I’m ready to hit the road; they’re not. I try to complete paperwork but realize a few things are missing so I can’t complete it. Then I worry about my car from something I see through the truck stop window. I go out and check on the car and find it’s fine. Back inside, I hang around a cashier counter, idling at racks of food, map and magazines, waiting for my friends. They come out. “Ready to go?” I ask.

“No, not yet, just a little while longer,” one female friend answers. “I want another cup of coffee.”

“Ten minutes?” I reply.

“No, twenty.”

I accept that but I’m not happy. Returning to the counter, I press a button on a small device and discover I’ve inadvertently purchased three lottery tickers. The smarmy, greasy, toothless cashier demands payment, and I fork over ten dollars. Inexplicably, I return to the device. I think I’m doing something else and hit the button to buy lottery tickets again. I’m so exasperated. The same cashier demands payment, and I do it. And then, I hit the same button one more time.

This time, I can’t find the money to pay him. I thought I had more money. The cashier crows, “Then I’m just going to have to take these lottery tickets back. No money, no tickets. That’s how it’s played.”

His attitude annoys me but I’m more annoyed that I don’t have the money I thought I did. And people around me now think I don’t have money, and that bothers me. Going through my wads of papers I’m holding, though, I uncovered a fifty dollar bill. “There,” I say, trying to show it to others. “I do have money.”

The end.

A Random Stream

‘Hey Ya’ is playing in my head but otherwise, thoughts are normalized streams of randomness.

  • Eva Lesko Natiello posted a blog about not quitting. I was happy to read it and read it again today because her words summarizes my writing process. Here’s one paragraph.
    • “Yesterday my manuscript was torturing me. I couldn’t move forward. Stuck in my puzzle. I was having trouble with the order of disclosure and who’s POV it should be. Should the dialogue contradict what the character was really thinking? Maybe she wasn’t thinking that at all.
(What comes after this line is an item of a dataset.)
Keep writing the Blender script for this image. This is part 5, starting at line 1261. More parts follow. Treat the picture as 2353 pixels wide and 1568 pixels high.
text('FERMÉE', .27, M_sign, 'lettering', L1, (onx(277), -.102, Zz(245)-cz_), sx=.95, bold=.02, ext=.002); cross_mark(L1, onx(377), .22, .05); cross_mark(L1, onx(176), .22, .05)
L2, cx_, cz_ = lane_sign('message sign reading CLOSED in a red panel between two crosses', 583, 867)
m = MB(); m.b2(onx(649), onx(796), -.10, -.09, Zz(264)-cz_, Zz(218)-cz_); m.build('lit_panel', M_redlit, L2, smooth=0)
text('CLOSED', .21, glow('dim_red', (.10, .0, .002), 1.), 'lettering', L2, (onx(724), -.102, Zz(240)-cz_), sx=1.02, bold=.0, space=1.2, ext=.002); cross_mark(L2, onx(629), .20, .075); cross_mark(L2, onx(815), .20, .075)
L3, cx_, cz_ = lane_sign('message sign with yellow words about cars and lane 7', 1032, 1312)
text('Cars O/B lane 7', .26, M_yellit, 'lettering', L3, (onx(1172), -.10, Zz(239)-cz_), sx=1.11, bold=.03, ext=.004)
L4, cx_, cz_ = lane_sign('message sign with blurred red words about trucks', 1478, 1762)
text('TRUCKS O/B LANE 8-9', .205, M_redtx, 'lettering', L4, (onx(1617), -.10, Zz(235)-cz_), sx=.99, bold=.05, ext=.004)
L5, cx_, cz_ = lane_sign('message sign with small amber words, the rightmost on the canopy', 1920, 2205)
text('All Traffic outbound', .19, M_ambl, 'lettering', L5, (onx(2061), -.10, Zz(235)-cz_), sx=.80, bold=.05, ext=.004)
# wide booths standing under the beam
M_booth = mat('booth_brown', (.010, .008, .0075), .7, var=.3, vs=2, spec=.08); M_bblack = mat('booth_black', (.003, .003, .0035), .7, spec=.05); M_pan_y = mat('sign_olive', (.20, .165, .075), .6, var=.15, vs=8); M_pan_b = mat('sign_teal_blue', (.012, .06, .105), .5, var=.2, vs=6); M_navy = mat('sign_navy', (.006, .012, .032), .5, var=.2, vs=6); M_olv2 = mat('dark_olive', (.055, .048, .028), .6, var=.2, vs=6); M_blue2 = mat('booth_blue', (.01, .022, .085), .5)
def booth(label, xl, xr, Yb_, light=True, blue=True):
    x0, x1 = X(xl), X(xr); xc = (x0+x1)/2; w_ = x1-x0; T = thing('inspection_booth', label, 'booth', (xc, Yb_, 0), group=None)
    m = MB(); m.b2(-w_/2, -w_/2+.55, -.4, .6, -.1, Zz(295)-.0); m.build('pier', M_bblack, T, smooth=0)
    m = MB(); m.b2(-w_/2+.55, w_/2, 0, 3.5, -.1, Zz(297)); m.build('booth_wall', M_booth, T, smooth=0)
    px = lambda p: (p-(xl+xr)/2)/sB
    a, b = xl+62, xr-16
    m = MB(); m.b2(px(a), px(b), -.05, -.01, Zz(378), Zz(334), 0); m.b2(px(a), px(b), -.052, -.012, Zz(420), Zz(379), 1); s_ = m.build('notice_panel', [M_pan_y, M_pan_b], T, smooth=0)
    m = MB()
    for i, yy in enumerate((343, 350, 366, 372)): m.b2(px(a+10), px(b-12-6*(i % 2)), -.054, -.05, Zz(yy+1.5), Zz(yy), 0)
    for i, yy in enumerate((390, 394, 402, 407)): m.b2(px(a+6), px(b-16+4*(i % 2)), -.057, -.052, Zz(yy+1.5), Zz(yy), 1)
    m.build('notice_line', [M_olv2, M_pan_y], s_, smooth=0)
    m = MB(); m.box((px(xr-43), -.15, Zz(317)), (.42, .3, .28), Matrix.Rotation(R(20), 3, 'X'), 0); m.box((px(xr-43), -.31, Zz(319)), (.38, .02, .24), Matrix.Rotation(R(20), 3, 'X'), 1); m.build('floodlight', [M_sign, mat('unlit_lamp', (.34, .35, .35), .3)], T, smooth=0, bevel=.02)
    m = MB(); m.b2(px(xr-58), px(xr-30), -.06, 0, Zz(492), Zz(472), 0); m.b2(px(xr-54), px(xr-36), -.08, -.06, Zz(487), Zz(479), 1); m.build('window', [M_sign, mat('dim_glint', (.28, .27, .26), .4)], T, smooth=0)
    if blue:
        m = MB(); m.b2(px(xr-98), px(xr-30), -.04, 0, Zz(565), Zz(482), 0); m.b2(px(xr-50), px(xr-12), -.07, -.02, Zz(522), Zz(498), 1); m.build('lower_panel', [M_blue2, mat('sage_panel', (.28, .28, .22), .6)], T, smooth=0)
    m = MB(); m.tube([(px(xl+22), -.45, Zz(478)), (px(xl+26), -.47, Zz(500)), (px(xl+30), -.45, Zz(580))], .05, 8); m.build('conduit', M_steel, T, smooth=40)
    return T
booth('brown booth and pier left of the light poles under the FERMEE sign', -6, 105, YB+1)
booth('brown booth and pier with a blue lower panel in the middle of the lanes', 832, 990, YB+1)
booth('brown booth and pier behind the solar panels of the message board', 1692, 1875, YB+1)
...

What was she thinking? Maybe it wasn’t her place to reveal it. Perhaps we should find out some other way.”
    • I like how she captured this process. Later, she mentions that she becomes frustrated and pushes herself to sit it in her chair and squirm it out. I don’t squirm; I close my eyes and bow my head. But’s it’s the same thing.
  • Earlier in February, Barbara Froman published an interview she conducted with Dr. Harrison Solow in 2013. I read it again this week. I recommend it. I like what Harrison said in this paragraph:
    • “And someone has had the great good sense to leave this book alone. Or if altered, respectfully tuned to perfect pitch by an invisible hand, so that each word has the unmistakable ring of authenticity. The reader perceives nothing enharmonic. A true book and a beautiful one. But although there is no false note, neither is the entire composition a universal symphony. There is vision here — intensely personal, internally arranged.”
    • There is the difficulty, finding the notes so no false notes are played in the novel.
  • Gray, cold air cups the buildings and trees this morning. Walking past a row of apartments, I smell…laundry detergents and fabric softeners being vented out. Nostalgia strikes a chime. This is a day like my Pittsburgh childhood. Smells often transport me.
  • Striding past the cemetery, I acknowledge, again, I like cemeteries but I don’ t like them. The history they represent touches me and prompts questions about the lives beneath the headstones. But I think the land where cemeteries reside could be better used for other things. I’ve never had the interest in visiting them to talk to people who passed on; I just speak to them in my head. But it matters much to others. I guess I’m an unsentimental jerk.
  • Watched  ‘Hacksaw Ridge’ on Friday night. Wasn’t impressed. It seems like, as my wife called it, a movie war, dated and hackneyed. Others obviously think differently, as they nominated it for the Best Picture. Again, it must be me. I do admire Desmond Doss, the conscientious objector (cooperator, he calls himself) at the story’s center. I thought Garfield did a good job, but overall, Mel Gibson as a director seemed heavy handed. I found Hollywood vs History’s details about the differences between the movie and the facts very interesting.
  • Many smart houses, with their smart thermostats, are actually connected to apps that allow you to call it from your phone and change the temperature or turn the lights on or off. That’s not a smart house, but a remote control. A smart house, to me, is one that I don’t have to program and set reminders other than to provide it with some basic operating instructions. For instance, my system is programmed for fifty-eight degrees at night. But if the temperature is dropping into the mid twenties Fahrenheit, like this week, I turn it up to sixty-four at night. Part of this is because the house design; the furnace is mounted on its side in the attic space. It’s not insulated, and the drip line runs through it and down inside a garage wall that also isn’t insulated. That sometimes allows the drip line to freeze. It’s a shortcoming that I’m working on to fix, but meanwhile, a smarter house would be helpful.
  • ‘Nocturnal Animals’ was last night’s household viewing feature. Well done and everything, but not my style of movie.
    • During the movie, my wife turned to me and asked, “Have you ever killed me in a novel?” No, I haven’t.
    • Jake Gyllenhaal’s character, Tony Hastings, is a writer. During a conversation, he states, “All writers write about themselves.” I kind of agree; I am the baseline from which I begin, but then it changes according to the character and story’s needs and expectations. Often, though, I model a character on another person and use how I would expect them to behave as my guide.
    • My wife also wondered what I thought of Tony’s revenge. While it’s not something that I would have done, I can see how a writer can end up going there.
    • If you don’t know what I’m writing about, sorry. I don’t mean to be obtuse but didn’t want to reveal too much of the plot.
  • Now time to dip myself back in the imaginary world of an imaginary future, technology and people. In other words, I’m going to write like crazy, at least one more time. I’ll probably do a little squirming, too.